You really will. I’ve been moved by how candidly you’ve shared your story and your struggles with mental health. You absolutely do have the power to help people.
That’s so big. Being an artist, I recognize the benefit of having a platform. When people have just seen the glossy side of you, and they think that’s it, then when they hear you come with the real, you do such good. That’s what my life is about now. I made my mind up: I’m going to be candid. I’ve earned the right to love myself and not care, and that’s only going to make me a better man. It’ll make me a better father. It’ll make me a better performer and a better actor and a better person. So I’m going to speak my truth, and if you don’t like it, then you don’t need to watch me.
Was that a big part in deciding to do the upcoming Freeform/Hulu docuseries about your family—to truly be you and let people see that?

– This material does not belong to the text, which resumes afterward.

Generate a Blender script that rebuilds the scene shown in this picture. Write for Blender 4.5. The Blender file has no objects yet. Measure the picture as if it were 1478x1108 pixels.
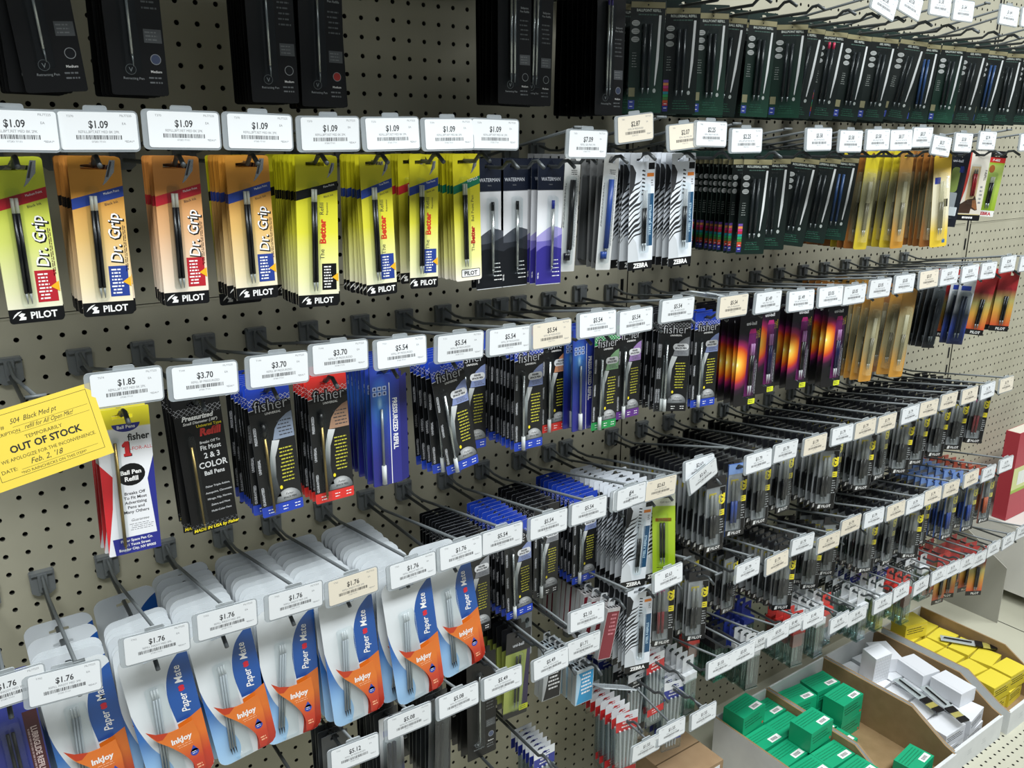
import bpy, math, random
from mathutils import Vector, Matrix, Euler
from mathutils.geometry import tessellate_polygon
random.seed(7)
K = 0.0254                      # everything below is written in inches
PI = math.pi
S = bpy.context.scene
COL = S.collection

# ------------------------------------------------------------------ camera, world, lights, exposure
def make_camera():
    cx, cy, cz = -3.347, -46.227, 9.213
    yaw, pitch, roll, f = 0.61589, 0.27879, 0.00263, 1214.3
    sy, cyw = math.sin(yaw), math.cos(yaw); cp, sp = math.cos(pitch), math.sin(pitch)
    fwd = Vector((sy*cp, cyw*cp, -sp)); right = Vector((cyw, -sy, 0)); up = right.cross(fwd)
    r2 = math.cos(roll)*right + math.sin(roll)*up; u2 = -math.sin(roll)*right + math.cos(roll)*up
    cam = bpy.data.cameras.new('camera'); o = bpy.data.objects.new('camera', cam); COL.objects.link(o)
    m = Matrix((r2, u2, -fwd)).transposed().to_4x4(); m.translation = Vector((cx, cy, cz))*K
    o.matrix_world = m
    cam.sensor_fit = 'HORIZONTAL'; cam.sensor_width = 36; cam.lens = 36*f/1478
    cam.clip_start = 0.02; cam.clip_end = 60
    S.camera = o
make_camera()
w = bpy.data.worlds.new('shop_light'); S.world = w; w.use_nodes = True
w.node_tree.nodes['Background'].inputs[0].default_value = (0.80, 0.92, 1.0, 1)
w.node_tree.nodes['Background'].inputs[1].default_value = 0.075
def area(name, loc, size, sizey, power, col=(0.96, 0.99, 1.0), rot=(0, 0, 0)):
    l = bpy.data.lights.new(name, 'AREA'); l.shape = 'RECTANGLE'; l.size = size*K; l.size_y = sizey*K
    l.energy = power; l.color = col
    o = bpy.data.objects.new(name, l); COL.objects.link(o); o.location = Vector(loc)*K; o.rotation_euler = rot
    return o
# fluorescent ceiling fixtures above the aisle (running along it)
area('ceiling_light_near', (-6, -60, 68), 60, 22, 50)
area('ceiling_light_middle', (70, -60, 68), 60, 22, 46)
area('ceiling_light_far', (150, -58, 68), 60, 22, 44)
area('ceiling_light_behind', (30, -150, 68), 120, 24, 14)
S.view_settings.view_transform = 'Standard'; S.view_settings.look = 'None'
S.view_settings.gamma = 1; S.view_settings.use_curve_mapping = False
S.view_settings.exposure = 0.52
S.cycles.transparent_max_bounces = 16
S.cycles.max_bounces = 6

# ------------------------------------------------------------------ materials
def lin(c): return c/12.92 if c <= .04045 else ((c+.055)/1.055)**2.4
def hexc(h):
    h = h.lstrip('#'); return tuple(lin(int(h[i:i+2], 16)/255) for i in (0, 2, 4)) + (1,)
MC = {}
def mat(h, rough=.45, metal=0, spec=.5, coat=0):
    k = (h, rough, metal, spec, coat)
    if k in MC: return MC[k]
    m = bpy.data.materials.new('surface'); m.use_nodes = True; b = m.node_tree.nodes['Principled BSDF']
    b.inputs['Base Color'].default_value = hexc(h); b.inputs['Roughness'].default_value = rough
    b.inputs['Metallic'].default_value = metal; b.inputs['Specular IOR Level'].default_value = spec
    b.inputs['Coat Weight'].default_value = coat; b.inputs['Coat Roughness'].default_value = .15
    MC[k] = m; return m
def grainy(h, h2, scale=60, rough=.55, bump=.0, metal=0):
    k = ('g', h, h2, scale, rough, bump)
    if k in MC: return MC[k]
    m = mat(h, rough).copy(); m.name = 'grained_surface'; nt = m.node_tree; b = nt.nodes['Principled BSDF']
    b.inputs['Metallic'].default_value = metal
    tc = nt.nodes.new('ShaderNodeTexCoord'); n = nt.nodes.new('ShaderNodeTexNoise'); n.inputs['Scale'].default_value = scale; n.inputs['Detail'].default_value = 5
    r = nt.nodes.new('ShaderNodeValToRGB'); r.color_ramp.elements[0].position = .35; r.color_ramp.elements[1].position = .68
    r.color_ramp.elements[0].color = hexc(h); r.color_ramp.elements[1].color = hexc(h2)
    nt.links.new(tc.outputs['Object'], n.inputs['Vector']); nt.links.new(n.outputs['Fac'], r.inputs['Fac']); nt.links.new(r.outputs['Color'], b.inputs['Base Color'])
    if bump:
        bp = nt.nodes.new('ShaderNodeBump'); bp.inputs['Strength'].default_value = bump; bp.inputs['Distance'].default_value = .0006
        nt.links.new(n.outputs['Fac'], bp.inputs['Height']); nt.links.new(bp.outputs['Normal'], b.inputs['Normal'])
    MC[k] = m; return m
def ramp(stops, axis='Z', rough=.38, coat=.25, const=False):
    """printed colour that changes with height on the card; stops = [(inches, hex)]"""
    stops = sorted(stops); k = ('r', tuple(stops), axis, rough, coat, const)
    if k in MC: return MC[k]
    m = mat('#ffffff', rough, 0, .5, coat).copy(); m.name = 'printed_card'; nt = m.node_tree; b = nt.nodes['Principled BSDF']
    tc = nt.nodes.new('ShaderNodeTexCoord'); sx = nt.nodes.new('ShaderNodeSeparateXYZ'); mr = nt.nodes.new('ShaderNodeMapRange')
    lo, hi = stops[0][0], stops[-1][0]
    mr.inputs['From Min'].default_value = lo*K; mr.inputs['From Max'].default_value = hi*K
    r = nt.nodes.new('ShaderNodeValToRGB'); cr = r.color_ramp
    if const: cr.interpolation = 'CONSTANT'
    while len(cr.elements) < len(stops): cr.elements.new(.5)
    for e, (p, c) in zip(cr.elements, stops): e.position = (p-lo)/(hi-lo)
    for i, (p, c) in enumerate(stops): cr.elements[i].position = (p-lo)/(hi-lo); cr.elements[i].color = hexc(c)
    nt.links.new(tc.outputs['Object'], sx.inputs[0]); nt.links.new(sx.outputs[axis], mr.inputs['Value']); nt.links.new(mr.outputs[0], r.inputs['Fac'])
    nt.links.new(r.outputs['Color'], b.inputs['Base Color'])
    MC[k] = m; return m
def burst(cx, cz, rx, rz, stops, noise=0.0):
    """printed radial artwork round (cx, cz)"""
    k = ('b', cx, cz, rx, rz, tuple(stops), noise)
    if k in MC: return MC[k]
    m = mat('#ffffff', .3, 0, .5, .3).copy(); m.name = 'printed_burst'; nt = m.node_tree; b = nt.nodes['Principled BSDF']
    tc = nt.nodes.new('ShaderNodeTexCoord'); mp = nt.nodes.new('ShaderNodeMapping')
    mp.inputs['Location'].default_value = (-cx/rx, 0, -cz/rz); mp.inputs['Scale'].default_value = (1/(rx*K), 0, 1/(rz*K))
    ln = nt.nodes.new('ShaderNodeVectorMath'); ln.operation = 'LENGTH'
    r = nt.nodes.new('ShaderNodeValToRGB'); cr = r.color_ramp
    while len(cr.elements) < len(stops): cr.elements.new(.5)
    for i, (p, c) in enumerate(stops): cr.elements[i].position = p; cr.elements[i].color = hexc(c)
    nt.links.new(tc.outputs['Object'], mp.inputs[0]); nt.links.new(mp.outputs[0], ln.inputs[0])
    nt.links.new(ln.outputs['Value'], r.inputs['Fac']); nt.links.new(r.outputs['Color'], b.inputs['Base Color'])
    MC[k] = m; return m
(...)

Yes. There are a lot of truths that come out, which I love. A lot of artistic truths and family truths. I really wanted to share that on camera, because I want to help anybody who is like me. All of the comments, all of the emails and letters that we get—I get letter letters to my agency— and all these people, it’s the same theme. I’ve had teenagers say, “Now I feel like I can talk to my parents and come out, because of the way that you explained it.” I’ve had people who are suicidal say, “Thank you.” I’ve had people that are my age say, “Hey, I’m 50, and I just got divorced, and this is the thing that I’ve been living with my whole life, and now I feel like I can do it.” I say, “Yes, good for you.” Because how much would it suck to leave this world never being happy?